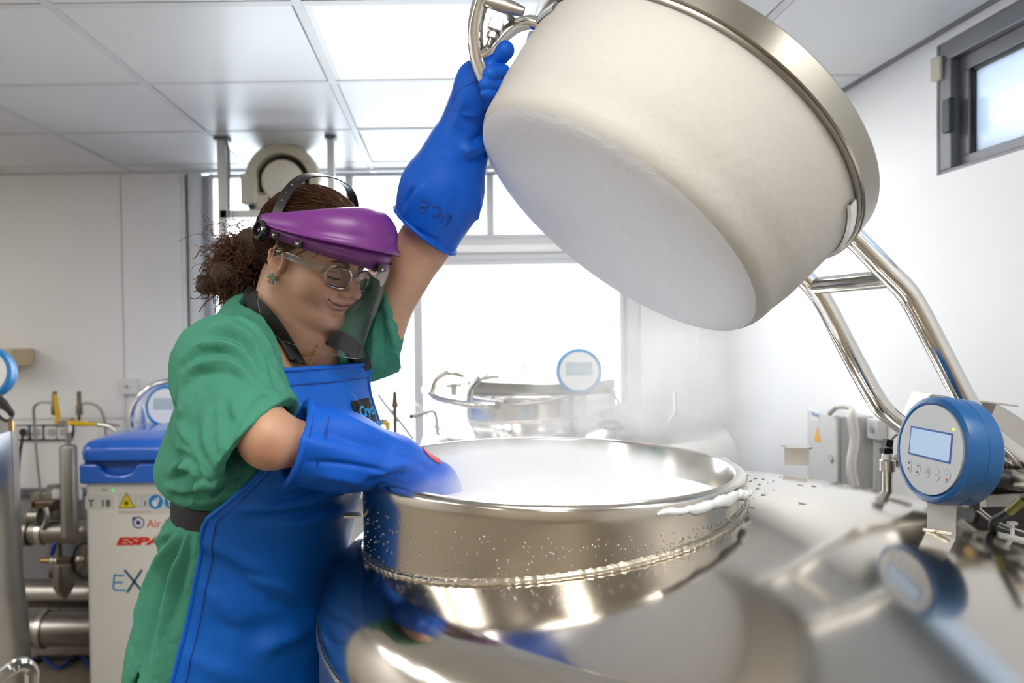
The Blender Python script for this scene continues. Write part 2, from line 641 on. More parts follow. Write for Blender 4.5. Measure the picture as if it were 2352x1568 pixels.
# back wall with the wide window
WX0, WX1, WZ0 = -1.28, 0.98, CZ - 0.80
wb = struct('wall_back', MB().box2((XL, YB, 0), (WX0, YB + 0.15, ZC)).box2((WX1, YB, 0), (XU + 0.3, YB + 0.15, ZC)).box2((WX0, YB, 0), (WX1, YB + 0.15, WZ0)), 'wall')
for xa, xb in ((-3.9, -2.75), (-2.745, -1.595), (-1.59, -1.30)):
    MB().box2((xa, YB - 0.012, CZ - 0.43), (xb, YB + 0.002, ZC - 0.006)).obj('panel', 'wall', wb, smooth=False)
    MB().box2((xa, YB - 0.008, 0.76), (xb, YB + 0.002, CZ - 0.436)).obj('panel', 'wall', wb, smooth=False)
    MB().box2((xa, YB - 0.006, 0.0), (xb, YB + 0.002, 0.755)).obj('panel', 'wall_grey', wb, smooth=False)
MB().box2((XL, YB - 0.045, 0.745), (WX0 - .02, YB, 0.775)).obj('rail', 'frame_grey', wb, smooth=False)
struct('wall_left', MB().box2((XL - 0.15, YR, 0), (XL, YB, ZC)), 'wall')
struct('wall_rear', MB().box2((XL, YR - 0.15, 0), (XU + 0.3, YR, ZC)), 'wall_warm')
wr = struct('wall_right', MB().box2((XW, YR, 0), (XU + 0.28, YB, ZLEDGE)), 'wall_white', bevel=0.004)
RW0, RW1 = 0.35, 2.13     # the high window's span along the wall
RZ1 = CZ + 0.760
MB().box2((XU, RW1, ZLEDGE), (XU + 0.25, YB, ZC)).box2((XU, YR, ZLEDGE), (XU + 0.25, RW0, ZC)).box2((XU, RW0, RZ1), (XU + 0.25, RW1, ZC)).obj('upper_wall', 'wall_white', wr, smooth=False)


def window_rect(o, x0, x1, z0, z1, y, fw, fm, parent, fd=0.05):
    """One glazed pane with its four-sided frame in the back wall plane."""
    f = MB()
    f.box2((x0, y, z0), (x1, y + fd, z0 + fw)).box2((x0, y, z1 - fw), (x1, y + fd, z1))
    f.box2((x0, y, z0 + fw), (x0 + fw, y + fd, z1 - fw)).box2((x1 - fw, y, z0 + fw), (x1, y + fd, z1 - fw))
    fr = f.obj('frame', fm, parent, smooth=False, bevel=0.003)
    MB().box2((x0 + fw, y + 0.022, z0 + fw), (x1 - fw, y + 0.028, z1 - fw)).obj('pane', 'window_glass', fr, smooth=False)


YW = YB + 0.03
win = MB().box2((WX0 + 0.11, YW, CZ + .334), (WX1, YW + 0.07, CZ + .447)).obj('window_1', 'frame_white', None, smooth=False, bevel=0.004)
win['kind'] = 'structure'
MB().box2((WX0 + .11, YW - 0.012, CZ + .372), (WX1, YW, CZ + .41)).obj('trim', 'alu', win, smooth=False)
ZT = ZC - 0.005
for xa, xb in ((-1.17, -.467), (-.467, .24), (.24, .91)):
    window_rect('w', xa, xb, CZ + .447, ZT, YW, 0.02, 'frame_white', win)
for xa, xb in ((-1.17, -.13), (-.13, .91)):
    window_rect('w', xa, xb, WZ0, CZ + .334, YW, 0.024, 'frame_white', win)
for x in (-1.235, ):
    MB().cyl((x, YB + 0.02, WZ0 - .1), (x, YB + 0.02, ZT), 0.035).obj('blind_tube', 'frame_white', win)
MB().box2((WX0, YB + 0.06, WZ0), (-1.17, YB + 0.10, ZT)).obj('side_frame', 'frame_white', win, smooth=False)
MB().box2((.91, YB + 0.0, WZ0), (WX1, YB + 0.09, ZT)).obj('side_frame', 'frame_white', win, smooth=False, bevel=0.01)
MB().box2((WX0 - .02, YB - 0.10, WZ0 - .03), (WX1, YB + 0.1, WZ0)).obj('sill', 'frame_white', win, smooth=False, bevel=0.004)

# high frosted window in the right wall
w2 = MB()
xg = XU + 0.05
for a, b in (((RW0, ZLEDGE), (RW1, ZLEDGE + .04)), ((RW0, RZ1 - .05), (RW1, RZ1)), ((RW1 - .05, ZLEDGE + .04), (RW1, RZ1 - .05)), ((RW0, ZLEDGE + .04), (RW0 + .05, RZ1 - .05))):
    w2.box2((xg - 0.045, a[0], a[1]), (xg + 0.03, b[0], b[1]))
w2 = w2.obj('window_2', 'frame_grey', None, smooth=False, bevel=0.003)
w2['kind'] = 'structure'
sash = MB()
for a, b in (((RW0 + .05, ZLEDGE + .04), (RW1 - .05, ZLEDGE + .07)), ((RW0 + .05, RZ1 - .09), (RW1 - .05, RZ1 - .05)), ((RW1 - .085, ZLEDGE + .07), (RW1 - .05, RZ1 - .09)), ((RW0 + .05, ZLEDGE + .07), (RW0 + .085, RZ1 - .09))):
    sash.box2((xg - 0.02, a[0], a[1]), (xg + 0.02, b[0], b[1]))
sash = sash.obj('sash', 'frame_grey', w2, smooth=False, bevel=0.002)
MB().box2((xg - 0.004, RW0 + .085, ZLEDGE + .07), (xg + 0.004, RW1 - .085, RZ1 - .09)).obj('pane', 'frosted_glass', sash, smooth=False)
gk = MB()
gk.box2((xg - 0.012, RW1 - .093, ZLEDGE + .06), (xg + 0.008, RW1 - .083, RZ1 - .088)).box2((xg - 0.012, RW0, RZ1 - .098), (xg + .008, RW1 - .083, RZ1 - .088))
gk.obj('gasket', 'black', sash, smooth=False)
MB().box2((xg - 0.06, RW1 - .068, CZ + .51), (xg - 0.045, RW1 - .035, CZ + .60)).obj('catch', 'catch_dark', w2, smooth=False, bevel=.003)
s = at(2160, 160, 2.13)
t = thing('alarm_sensor', 'small cream alarm contact box on the top corner of the high window frame', 'sensor', s)
MB().prism(rrect(0.032, 0.066, 0.007), 0.022, s, frame((-1, -.4, 0))).obj('housing', 'cream_pale', t, bevel=.004)
MB().prism(rrect(0.012, 0.03, 0.003), 0.014, s + Vector((0.012, -.018, -0.012)), frame((-1, -.4, 0))).obj('magnet', 'cream', t, bevel=.002)

# outdoors: a pale block of flats across the yard
bd = thing('apartment_building', 'pale overexposed building seen through the wide window', 'building', (0, 14, 0))
MB().box2((-9, 14, -6), (7, 18, 4.4)).obj('wall', 'facade', bd, smooth=False)
for x, z in ((-4.6, 2.75), (-2.9, 2.75), (-1.2, 2.75), (0.8, 2.75), (-4.6, .4), (-2.9, .4), (1.2, .4), (2.9, .4)):
    f = MB().box2((x - .55, 13.93, z - .6), (x + .55, 14.05, z + .6)).obj('window', 'frame_white', bd, smooth=False)
    MB().box2((x - .48, 13.90, z - .52), (x - .03, 13.94, z + .52)).box2((x + .03, 13.90, z - .52), (x + .48, 13.94, z + .52)).obj('pane', 'facade_glass', f, smooth=False)
MB().box2((-9, 13.6, 1.45), (7, 14, 1.6)).obj('ledge', 'facade', bd, smooth=False)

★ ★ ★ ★

== Problem details ==
Every line of the material is to be quoted exactly, with no pictures carried over.

== Answer to this problem ==
The Blender Python script for this scene continues. Write part 2, from line 641 on. More parts follow. Write for Blender 4.5. Measure the picture as if it were 2352x1568 pixels.
# back wall with the wide window
WX0, WX1, WZ0 = -1.28, 0.98, CZ - 0.80
wb = struct('wall_back', MB().box2((XL, YB, 0), (WX0, YB + 0.15, ZC)).box2((WX1, YB, 0), (XU + 0.3, YB + 0.15, ZC)).box2((WX0, YB, 0), (WX1, YB + 0.15, WZ0)), 'wall')
for xa, xb in ((-3.9, -2.75), (-2.745, -1.595), (-1.59, -1.30)):
    MB().box2((xa, YB - 0.012, CZ - 0.43), (xb, YB + 0.002, ZC - 0.006)).obj('panel', 'wall', wb, smooth=False)
    MB().box2((xa, YB - 0.008, 0.76), (xb, YB + 0.002, CZ - 0.436)).obj('panel', 'wall', wb, smooth=False)
    MB().box2((xa, YB - 0.006, 0.0), (xb, YB + 0.002, 0.755)).obj('panel', 'wall_grey', wb, smooth=False)
MB().box2((XL, YB - 0.045, 0.745), (WX0 - .02, YB, 0.775)).obj('rail', 'frame_grey', wb, smooth=False)
struct('wall_left', MB().box2((XL - 0.15, YR, 0), (XL, YB, ZC)), 'wall')
struct('wall_rear', MB().box2((XL, YR - 0.15, 0), (XU + 0.3, YR, ZC)), 'wall_warm')
wr = struct('wall_right', MB().box2((XW, YR, 0), (XU + 0.28, YB, ZLEDGE)), 'wall_white', bevel=0.004)
RW0, RW1 = 0.35, 2.13     # the high window's span along the wall
RZ1 = CZ + 0.760
MB().box2((XU, RW1, ZLEDGE), (XU + 0.25, YB, ZC)).box2((XU, YR, ZLEDGE), (XU + 0.25, RW0, ZC)).box2((XU, RW0, RZ1), (XU + 0.25, RW1, ZC)).obj('upper_wall', 'wall_white', wr, smooth=False)


def window_rect(o, x0, x1, z0, z1, y, fw, fm, parent, fd=0.05):
    """One glazed pane with its four-sided frame in the back wall plane."""
    f = MB()
    f.box2((x0, y, z0), (x1, y + fd, z0 + fw)).box2((x0, y, z1 - fw), (x1, y + fd, z1))
    f.box2((x0, y, z0 + fw), (x0 + fw, y + fd, z1 - fw)).box2((x1 - fw, y, z0 + fw), (x1, y + fd, z1 - fw))
    fr = f.obj('frame', fm, parent, smooth=False, bevel=0.003)
    MB().box2((x0 + fw, y + 0.022, z0 + fw), (x1 - fw, y + 0.028, z1 - fw)).obj('pane', 'window_glass', fr, smooth=False)


YW = YB + 0.03
win = MB().box2((WX0 + 0.11, YW, CZ + .334), (WX1, YW + 0.07, CZ + .447)).obj('window_1', 'frame_white', None, smooth=False, bevel=0.004)
win['kind'] = 'structure'
MB().box2((WX0 + .11, YW - 0.012, CZ + .372), (WX1, YW, CZ + .41)).obj('trim', 'alu', win, smooth=False)
ZT = ZC - 0.005
for xa, xb in ((-1.17, -.467), (-.467, .24), (.24, .91)):
    window_rect('w', xa, xb, CZ + .447, ZT, YW, 0.02, 'frame_white', win)
for xa, xb in ((-1.17, -.13), (-.13, .91)):
    window_rect('w', xa, xb, WZ0, CZ + .334, YW, 0.024, 'frame_white', win)
for x in (-1.235, ):
    MB().cyl((x, YB + 0.02, WZ0 - .1), (x, YB + 0.02, ZT), 0.035).obj('blind_tube', 'frame_white', win)
MB().box2((WX0, YB + 0.06, WZ0), (-1.17, YB + 0.10, ZT)).obj('side_frame', 'frame_white', win, smooth=False)
MB().box2((.91, YB + 0.0, WZ0), (WX1, YB + 0.09, ZT)).obj('side_frame', 'frame_white', win, smooth=False, bevel=0.01)
MB().box2((WX0 - .02, YB - 0.10, WZ0 - .03), (WX1, YB + 0.1, WZ0)).obj('sill', 'frame_white', win, smooth=False, bevel=0.004)

# high frosted window in the right wall
w2 = MB()
xg = XU + 0.05
for a, b in (((RW0, ZLEDGE), (RW1, ZLEDGE + .04)), ((RW0, RZ1 - .05), (RW1, RZ1)), ((RW1 - .05, ZLEDGE + .04), (RW1, RZ1 - .05)), ((RW0, ZLEDGE + .04), (RW0 + .05, RZ1 - .05))):
    w2.box2((xg - 0.045, a[0], a[1]), (xg + 0.03, b[0], b[1]))
w2 = w2.obj('window_2', 'frame_grey', None, smooth=False, bevel=0.003)
w2['kind'] = 'structure'
sash = MB()
for a, b in (((RW0 + .05, ZLEDGE + .04), (RW1 - .05, ZLEDGE + .07)), ((RW0 + .05, RZ1 - .09), (RW1 - .05, RZ1 - .05)), ((RW1 - .085, ZLEDGE + .07), (RW1 - .05, RZ1 - .09)), ((RW0 + .05, ZLEDGE + .07), (RW0 + .085, RZ1 - .09))):
    sash.box2((xg - 0.02, a[0], a[1]), (xg + 0.02, b[0], b[1]))
sash = sash.obj('sash', 'frame_grey', w2, smooth=False, bevel=0.002)
MB().box2((xg - 0.004, RW0 + .085, ZLEDGE + .07), (xg + 0.004, RW1 - .085, RZ1 - .09)).obj('pane', 'frosted_glass', sash, smooth=False)
gk = MB()
gk.box2((xg - 0.012, RW1 - .093, ZLEDGE + .06), (xg + 0.008, RW1 - .083, RZ1 - .088)).box2((xg - 0.012, RW0, RZ1 - .098), (xg + .008, RW1 - .083, RZ1 - .088))
gk.obj('gasket', 'black', sash, smooth=False)
MB().box2((xg - 0.06, RW1 - .068, CZ + .51), (xg - 0.045, RW1 - .035, CZ + .60)).obj('catch', 'catch_dark', w2, smooth=False, bevel=.003)
s = at(2160, 160, 2.13)
t = thing('alarm_sensor', 'small cream alarm contact box on the top corner of the high window frame', 'sensor', s)
MB().prism(rrect(0.032, 0.066, 0.007), 0.022, s, frame((-1, -.4, 0))).obj('housing', 'cream_pale', t, bevel=.004)
MB().prism(rrect(0.012, 0.03, 0.003), 0.014, s + Vector((0.012, -.018, -0.012)), frame((-1, -.4, 0))).obj('magnet', 'cream', t, bevel=.002)

# outdoors: a pale block of flats across the yard
bd = thing('apartment_building', 'pale overexposed building seen through the wide window', 'building', (0, 14, 0))
MB().box2((-9, 14, -6), (7, 18, 4.4)).obj('wall', 'facade', bd, smooth=False)
for x, z in ((-4.6, 2.75), (-2.9, 2.75), (-1.2, 2.75), (0.8, 2.75), (-4.6, .4), (-2.9, .4), (1.2, .4), (2.9, .4)):
    f = MB().box2((x - .55, 13.93, z - .6), (x + .55, 14.05, z + .6)).obj('window', 'frame_white', bd, smooth=False)
    MB().box2((x - .48, 13.90, z - .52), (x - .03, 13.94, z + .52)).box2((x + .03, 13.90, z - .52), (x + .48, 13.94, z + .52)).obj('pane', 'facade_glass', f, smooth=False)
MB().box2((-9, 13.6, 1.45), (7, 14, 1.6)).obj('ledge', 'facade', bd, smooth=False)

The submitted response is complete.